Birlikte hareket edersek, dünyanın girdiği yeni dönemde arzu ettiğimiz yere hiç şüphem yok ulaşabiliriz. Aksi takdirde kendimizi payımıza sömürünün, zulmün, sefaletin, acının düştüğü bir düzenin içinde buluruz. Bu söylediklerim kuzeyimizde güneyimizde, doğumuzda batımızda yaşanan hadiselerin bize gösterdiği hakikatin ta kendisidir. Çevremizde devletsiz ve vatansız kalmanın ne anlama geldiğinin sayısız örneği var. Diasporadaki her kardeşimiz, gerektiğinde dönüp sığınabileceği bir vatanı olduğunun güveniyle yaşadığı yerde kendisine bir gelecek inşa etmenin bireysel olarak başarılı olmanın mücadelesini veriyor. Şayet, bu güven yoksa rüzgarda savrulan yaprak misali her an kendinizi savrulurken bulabilirsiniz.
“YATIRIM, İSTİHDAM, ÜRETİM, İHRACAT VE CARİ FAZLA YOLUYLA ÜLKEMİZİ BÜYÜTME YOLUNDA KAT ETTİĞİMİZ HER MESAFE, TÜM İŞ DÜNYAMIZA YENİ BİR NEFESTİR”
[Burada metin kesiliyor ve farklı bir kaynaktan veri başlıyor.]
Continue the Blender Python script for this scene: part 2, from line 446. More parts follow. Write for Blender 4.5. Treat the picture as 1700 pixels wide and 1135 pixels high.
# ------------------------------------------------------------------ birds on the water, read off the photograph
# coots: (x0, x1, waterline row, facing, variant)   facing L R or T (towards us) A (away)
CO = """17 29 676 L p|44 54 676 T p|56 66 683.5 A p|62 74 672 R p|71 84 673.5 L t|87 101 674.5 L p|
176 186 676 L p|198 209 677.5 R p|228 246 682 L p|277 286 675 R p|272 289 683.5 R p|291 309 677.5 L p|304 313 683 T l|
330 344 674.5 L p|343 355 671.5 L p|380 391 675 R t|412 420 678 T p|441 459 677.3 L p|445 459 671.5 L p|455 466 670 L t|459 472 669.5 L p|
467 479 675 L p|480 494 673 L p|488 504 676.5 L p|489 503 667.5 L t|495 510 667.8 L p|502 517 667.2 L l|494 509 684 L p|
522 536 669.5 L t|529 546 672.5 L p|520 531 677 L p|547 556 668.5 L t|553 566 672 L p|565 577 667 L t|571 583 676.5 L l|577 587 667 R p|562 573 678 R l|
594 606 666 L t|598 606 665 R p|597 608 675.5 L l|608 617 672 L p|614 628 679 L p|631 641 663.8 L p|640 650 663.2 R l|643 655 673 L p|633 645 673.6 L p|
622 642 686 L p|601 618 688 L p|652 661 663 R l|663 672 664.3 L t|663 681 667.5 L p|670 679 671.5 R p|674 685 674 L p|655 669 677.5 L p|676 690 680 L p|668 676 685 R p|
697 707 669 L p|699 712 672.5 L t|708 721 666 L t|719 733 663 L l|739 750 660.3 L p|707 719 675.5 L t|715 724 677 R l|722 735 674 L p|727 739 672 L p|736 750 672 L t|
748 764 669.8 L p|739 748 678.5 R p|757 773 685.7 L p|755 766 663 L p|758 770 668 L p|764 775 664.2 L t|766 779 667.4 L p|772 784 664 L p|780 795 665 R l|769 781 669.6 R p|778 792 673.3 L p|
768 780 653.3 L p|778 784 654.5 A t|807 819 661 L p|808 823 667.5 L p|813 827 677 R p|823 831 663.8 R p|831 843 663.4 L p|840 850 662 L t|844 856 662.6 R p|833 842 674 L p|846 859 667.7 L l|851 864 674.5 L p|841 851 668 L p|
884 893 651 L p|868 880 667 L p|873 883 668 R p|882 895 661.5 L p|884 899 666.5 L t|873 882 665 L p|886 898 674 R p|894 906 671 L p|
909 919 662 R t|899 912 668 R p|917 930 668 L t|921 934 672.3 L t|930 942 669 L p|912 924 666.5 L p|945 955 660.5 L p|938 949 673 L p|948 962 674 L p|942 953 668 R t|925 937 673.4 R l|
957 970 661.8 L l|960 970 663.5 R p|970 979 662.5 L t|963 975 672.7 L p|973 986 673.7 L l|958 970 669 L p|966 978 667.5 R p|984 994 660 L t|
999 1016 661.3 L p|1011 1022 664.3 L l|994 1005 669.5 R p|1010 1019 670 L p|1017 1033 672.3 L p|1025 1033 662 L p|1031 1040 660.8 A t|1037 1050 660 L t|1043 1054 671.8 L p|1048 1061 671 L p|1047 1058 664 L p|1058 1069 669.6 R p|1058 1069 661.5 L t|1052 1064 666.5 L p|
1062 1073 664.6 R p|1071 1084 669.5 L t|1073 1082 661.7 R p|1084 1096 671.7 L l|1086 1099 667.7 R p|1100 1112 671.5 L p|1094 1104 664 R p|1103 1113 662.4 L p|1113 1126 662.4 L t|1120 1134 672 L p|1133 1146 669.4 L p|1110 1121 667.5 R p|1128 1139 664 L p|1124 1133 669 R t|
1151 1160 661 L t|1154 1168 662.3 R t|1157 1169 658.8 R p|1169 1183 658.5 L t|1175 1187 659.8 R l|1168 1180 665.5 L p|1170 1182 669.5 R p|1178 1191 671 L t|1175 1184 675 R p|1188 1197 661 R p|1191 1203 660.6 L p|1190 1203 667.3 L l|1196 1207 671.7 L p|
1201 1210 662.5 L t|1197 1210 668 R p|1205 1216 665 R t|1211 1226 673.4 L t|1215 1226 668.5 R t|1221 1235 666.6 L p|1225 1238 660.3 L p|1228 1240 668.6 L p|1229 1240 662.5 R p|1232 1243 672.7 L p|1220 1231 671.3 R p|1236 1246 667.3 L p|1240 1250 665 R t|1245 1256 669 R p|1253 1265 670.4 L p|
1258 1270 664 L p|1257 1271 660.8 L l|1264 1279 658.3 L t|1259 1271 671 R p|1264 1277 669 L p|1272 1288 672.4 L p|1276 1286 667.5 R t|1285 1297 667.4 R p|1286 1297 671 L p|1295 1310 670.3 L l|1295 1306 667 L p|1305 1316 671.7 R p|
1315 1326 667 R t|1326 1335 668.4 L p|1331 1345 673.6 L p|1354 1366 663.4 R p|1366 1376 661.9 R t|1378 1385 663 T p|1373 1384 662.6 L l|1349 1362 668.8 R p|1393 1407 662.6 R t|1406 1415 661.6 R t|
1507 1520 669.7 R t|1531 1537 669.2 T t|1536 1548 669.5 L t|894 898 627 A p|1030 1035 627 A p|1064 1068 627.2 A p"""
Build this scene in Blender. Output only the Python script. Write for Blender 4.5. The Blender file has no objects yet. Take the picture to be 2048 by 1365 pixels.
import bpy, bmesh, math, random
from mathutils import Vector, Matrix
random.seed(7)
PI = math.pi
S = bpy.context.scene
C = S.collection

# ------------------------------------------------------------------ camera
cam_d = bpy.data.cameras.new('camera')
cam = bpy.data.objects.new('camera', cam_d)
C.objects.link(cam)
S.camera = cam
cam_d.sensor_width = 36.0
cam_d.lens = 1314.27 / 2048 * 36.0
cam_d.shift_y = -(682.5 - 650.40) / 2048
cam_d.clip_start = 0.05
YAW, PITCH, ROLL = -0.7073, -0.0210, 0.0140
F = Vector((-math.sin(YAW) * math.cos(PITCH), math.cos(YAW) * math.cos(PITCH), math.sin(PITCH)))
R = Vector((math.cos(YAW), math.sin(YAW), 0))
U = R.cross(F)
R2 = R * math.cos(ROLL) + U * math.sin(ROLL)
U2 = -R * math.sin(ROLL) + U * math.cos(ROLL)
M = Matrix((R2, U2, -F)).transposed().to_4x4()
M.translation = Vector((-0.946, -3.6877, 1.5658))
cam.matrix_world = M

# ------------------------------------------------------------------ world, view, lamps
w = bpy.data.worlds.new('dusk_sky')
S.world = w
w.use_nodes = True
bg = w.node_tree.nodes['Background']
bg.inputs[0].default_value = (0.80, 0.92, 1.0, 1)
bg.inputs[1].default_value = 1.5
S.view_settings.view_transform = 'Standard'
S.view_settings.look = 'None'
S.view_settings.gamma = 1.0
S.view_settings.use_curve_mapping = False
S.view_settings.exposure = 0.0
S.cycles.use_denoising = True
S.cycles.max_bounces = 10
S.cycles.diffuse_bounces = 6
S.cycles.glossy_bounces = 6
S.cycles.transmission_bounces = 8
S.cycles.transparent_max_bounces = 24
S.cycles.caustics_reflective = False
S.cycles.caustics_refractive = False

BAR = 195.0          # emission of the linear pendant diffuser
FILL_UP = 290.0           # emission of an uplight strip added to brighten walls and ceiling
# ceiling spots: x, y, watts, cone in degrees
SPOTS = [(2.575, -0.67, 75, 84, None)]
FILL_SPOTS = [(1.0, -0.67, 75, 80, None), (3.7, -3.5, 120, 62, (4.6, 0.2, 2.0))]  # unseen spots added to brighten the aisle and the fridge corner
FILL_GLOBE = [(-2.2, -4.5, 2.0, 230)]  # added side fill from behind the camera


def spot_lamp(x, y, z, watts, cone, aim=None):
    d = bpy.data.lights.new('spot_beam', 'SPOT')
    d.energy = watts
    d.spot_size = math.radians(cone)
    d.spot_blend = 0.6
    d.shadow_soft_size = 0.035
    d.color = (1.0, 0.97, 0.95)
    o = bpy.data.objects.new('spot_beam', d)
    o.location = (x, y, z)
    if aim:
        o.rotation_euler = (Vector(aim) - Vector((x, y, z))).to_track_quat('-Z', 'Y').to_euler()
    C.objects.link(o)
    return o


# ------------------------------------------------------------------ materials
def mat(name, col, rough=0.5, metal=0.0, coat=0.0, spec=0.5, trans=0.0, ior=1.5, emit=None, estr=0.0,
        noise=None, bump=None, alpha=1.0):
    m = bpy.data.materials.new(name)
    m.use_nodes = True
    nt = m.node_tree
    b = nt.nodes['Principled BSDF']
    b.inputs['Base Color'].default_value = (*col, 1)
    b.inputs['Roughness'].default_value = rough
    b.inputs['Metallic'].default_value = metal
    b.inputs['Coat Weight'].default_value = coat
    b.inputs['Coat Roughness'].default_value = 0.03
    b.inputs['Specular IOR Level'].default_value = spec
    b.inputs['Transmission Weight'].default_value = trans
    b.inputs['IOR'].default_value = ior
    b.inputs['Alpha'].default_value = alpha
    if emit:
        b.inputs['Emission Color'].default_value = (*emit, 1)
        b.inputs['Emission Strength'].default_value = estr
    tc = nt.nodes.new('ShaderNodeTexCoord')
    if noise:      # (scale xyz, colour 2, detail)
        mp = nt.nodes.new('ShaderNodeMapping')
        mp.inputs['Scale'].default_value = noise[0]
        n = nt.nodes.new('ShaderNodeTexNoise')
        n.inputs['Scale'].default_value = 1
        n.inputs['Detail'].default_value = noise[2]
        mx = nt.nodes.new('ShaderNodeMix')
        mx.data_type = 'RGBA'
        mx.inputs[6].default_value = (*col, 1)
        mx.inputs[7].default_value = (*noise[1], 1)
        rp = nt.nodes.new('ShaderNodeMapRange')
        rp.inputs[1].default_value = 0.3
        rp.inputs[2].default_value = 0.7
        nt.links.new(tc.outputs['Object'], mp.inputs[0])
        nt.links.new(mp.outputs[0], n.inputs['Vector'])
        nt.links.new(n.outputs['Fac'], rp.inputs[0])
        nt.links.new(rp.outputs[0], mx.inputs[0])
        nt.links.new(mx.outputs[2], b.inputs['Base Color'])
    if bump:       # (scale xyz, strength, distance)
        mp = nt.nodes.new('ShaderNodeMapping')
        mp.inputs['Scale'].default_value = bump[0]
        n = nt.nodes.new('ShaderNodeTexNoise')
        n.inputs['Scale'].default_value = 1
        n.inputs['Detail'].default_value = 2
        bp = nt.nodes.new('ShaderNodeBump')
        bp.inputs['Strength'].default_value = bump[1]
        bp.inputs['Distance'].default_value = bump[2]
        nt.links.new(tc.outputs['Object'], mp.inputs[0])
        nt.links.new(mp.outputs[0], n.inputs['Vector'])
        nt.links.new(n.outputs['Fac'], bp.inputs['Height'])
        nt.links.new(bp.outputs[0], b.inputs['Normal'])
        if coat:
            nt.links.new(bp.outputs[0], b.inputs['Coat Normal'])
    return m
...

Türk ekonomisinde küresel ekonomik dalgalanmaların etkisiyle yaşanan sıkıntıları adım adım geride bıraktığımız bir dönemden geçiyoruz. Yatırım, istihdam, üretim, ihracat ve cari fazla yoluyla ülkemizi büyütme yolunda kat ettiğimiz her mesafe, içerisi ve dışarısı ile tüm iş dünyamıza da yeni nefestir. En azılı Türkiye düşmanları bile artık ülkemizi görmezden gelemiyor. Ekonomimiz üzerinde kara bulutlar toplama çabalarında başarılı olamıyor. Elbette Türk’ün ezeli ve ebedi imtihanı diye tarif edebileceğimiz bu kadim mücadele asla bitmeyecek. Bize düşen görev kendi sorumluluk alanımızda bu mücadeleyi en iyi şekilde vermektir.”